“Chief executive Charles Anderson said the level of qualification among the SovNet force varied from nothing more than high school exams through to a handful with university degrees.”
Maria Slade, NZHerald
That’s the CE from Sovereign, an insurance company, and he was referring to the need for their 4o0 financial advisers to become certified within the next few months. This begs the question:
Why would you take financial advice from a group that where almost everyone does not even have an undergraduate university degree?
A degree confers two benefits. Firstly it demonstrates to employers that a potential employee has a certain level of intelligence and discipline, and more importantly has the ability to keep learning. Secondly it allows the graduating student employee to send a signal to potential employers that they are serious enough about their working career to take 3 to 4 years out to prepare for it.

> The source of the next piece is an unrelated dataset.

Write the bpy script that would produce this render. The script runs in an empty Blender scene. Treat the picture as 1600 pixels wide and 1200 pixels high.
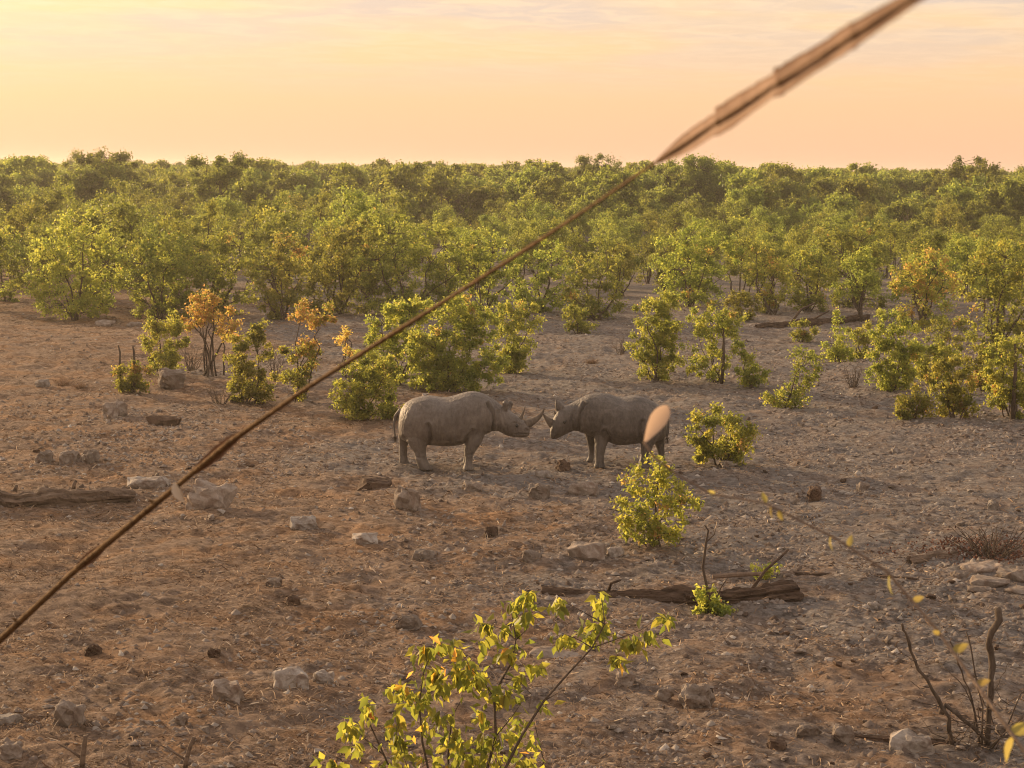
import bpy, bmesh, math, random
import numpy as np
from mathutils import Vector, Matrix

scene = bpy.context.scene
COL = scene.collection
R = math.radians

# ------------------------------------------------------------------ camera
F = 3000.0                      # focal length in pixels of a 1600 x 1200 frame
CAM_H = 6.5
DK = F / 2000.0                 # distances below were first laid out for a shorter lens
PITCH = math.atan((600 - 264) / F)
ROLL = R(0.55)
cam_data = bpy.data.cameras.new('camera')
cam = bpy.data.objects.new('camera', cam_data)
COL.objects.link(cam)
scene.camera = cam
cam_data.sensor_width = 36.0
cam_data.lens = 36.0 * F / 1600.0
cam_data.clip_start = 0.05
cam_data.clip_end = 6000.0
CAM_ROT = (Matrix.Rotation(math.pi / 2 - PITCH, 3, 'X') @ Matrix.Rotation(ROLL, 3, 'Z'))
cam.matrix_world = Matrix.Translation((0, 0, CAM_H)) @ CAM_ROT.to_4x4()
cam_data.dof.use_dof = True
cam_data.dof.focus_distance = 28.5 * DK
cam_data.dof.aperture_fstop = 17.0

# ------------------------------------------------------------------ sky and sun
SUN_AZ = R(-46.0)               # measured from +Y towards +X
SUN_EL = R(14.0)
SUN_DIR = Vector((math.sin(SUN_AZ) * math.cos(SUN_EL), math.cos(SUN_AZ) * math.cos(SUN_EL), math.sin(SUN_EL)))
world = bpy.data.worlds.new('World')
scene.world = world
world.use_nodes = True
wt = world.node_tree
wt.nodes.clear()


def N(tree, typ, **kw):
    n = tree.nodes.new(typ)
    for k, v in kw.items():
        if k == 'inp':
            for kk, vv in v.items():
                n.inputs[kk].default_value = vv
        else:
            setattr(n, k, v)
    return n


def L(tree, a, b):
    tree.links.new(a, b)


def ramp(tree, stops, fac=None, interp='LINEAR'):
    n = tree.nodes.new('ShaderNodeValToRGB')
    n.color_ramp.interpolation = interp
    el = n.color_ramp.elements
    while len(el) < len(stops):
        el.new(0.5)
    for e, (p, c) in zip(el, stops):
        e.position = p
        e.color = (c[0], c[1], c[2], 1.0) if not isinstance(c, (int, float)) else (c, c, c, 1.0)
    if fac is not None:
        tree.links.new(fac, n.inputs[0])
    return n.outputs[0]


def math_node(tree, op, a, b=None, c=None, clamp=False):
    n = tree.nodes.new('ShaderNodeMath')
    n.operation = op
    n.use_clamp = clamp
    for i, v in enumerate((a, b, c)):
        if v is None:
            continue
        if isinstance(v, (int, float)):
            n.inputs[i].default_value = v
        else:
            tree.links.new(v, n.inputs[i])
    return n.outputs[0]


def mixc(tree, fac, a, b, blend='MIX'):
    n = tree.nodes.new('ShaderNodeMix')
    n.data_type = 'RGBA'
    n.blend_type = blend
    for sock, v in ((n.inputs[0], fac), (n.inputs[6], a), (n.inputs[7], b)):
        if isinstance(v, (int, float)):
            sock.default_value = v
        elif isinstance(v, tuple):
            sock.default_value = (v[0], v[1], v[2], 1.0)
        else:
            tree.links.new(v, sock)
    return n.outputs[2]


sky = N(wt, 'ShaderNodeTexSky', sky_type='NISHITA', sun_disc=False)
sky.sun_elevation = SUN_EL
sky.sun_rotation = SUN_AZ
sky.dust_density = 4.0
sky.air_density = 1.3
geo = N(wt, 'ShaderNodeTexCoord')
sep = N(wt, 'ShaderNodeSeparateXYZ')
L(wt, geo.outputs['Generated'], sep.inputs[0])
zpos = math_node(wt, 'MAXIMUM', sep.outputs[2], 0.0)
# dusty evening air: warm low down, greyer and bluer overhead
dusty = ramp(wt, [(0.0, (1.0, 0.57, 0.36)), (0.035, (1.0, 0.615, 0.35)), (0.08, (0.98, 0.675, 0.38)),
                  (0.22, (0.86, 0.68, 0.50)), (0.5, (0.66, 0.62, 0.58)), (1.0, (0.54, 0.55, 0.58))], zpos)
vd = N(wt, 'ShaderNodeVectorMath', operation='DOT_PRODUCT')
L(wt, geo.outputs['Generated'], vd.inputs[0])
vd.inputs[1].default_value = SUN_DIR
g0 = math_node(wt, 'MAXIMUM', vd.outputs['Value'], 0.0)
g1 = math_node(wt, 'POWER', g0, 7.0)
glow = mixc(wt, 1.0, dusty, mixc(wt, g1, (0, 0, 0), (0.10, 0.11, 0.035)), 'ADD')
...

While there are plenty of cases where people demonstrate that a degree is an unnecessary requirement for a successful career, it’s astonishing that only a handful out of 400 financial product sales people have a degree.
Insurance is a complex product. To decide whether to buy insurance or not you need to be able to correctly assess your own risk of loss, your ability to mitigate that risk, the cost of the premium, the likelihood of the insurer to pay and the alternative use for money used for premiums. You also need to be able to parse the complex documents that the insurers provide as it is the individual clauses that determine the value of each contract.
Advisers need to take all of this into account, and genuinely help clients assess the options. However insurance agents are usually guilty of instead emphasizing the low probability risks and selling on emotion – and why not, as it clearly works.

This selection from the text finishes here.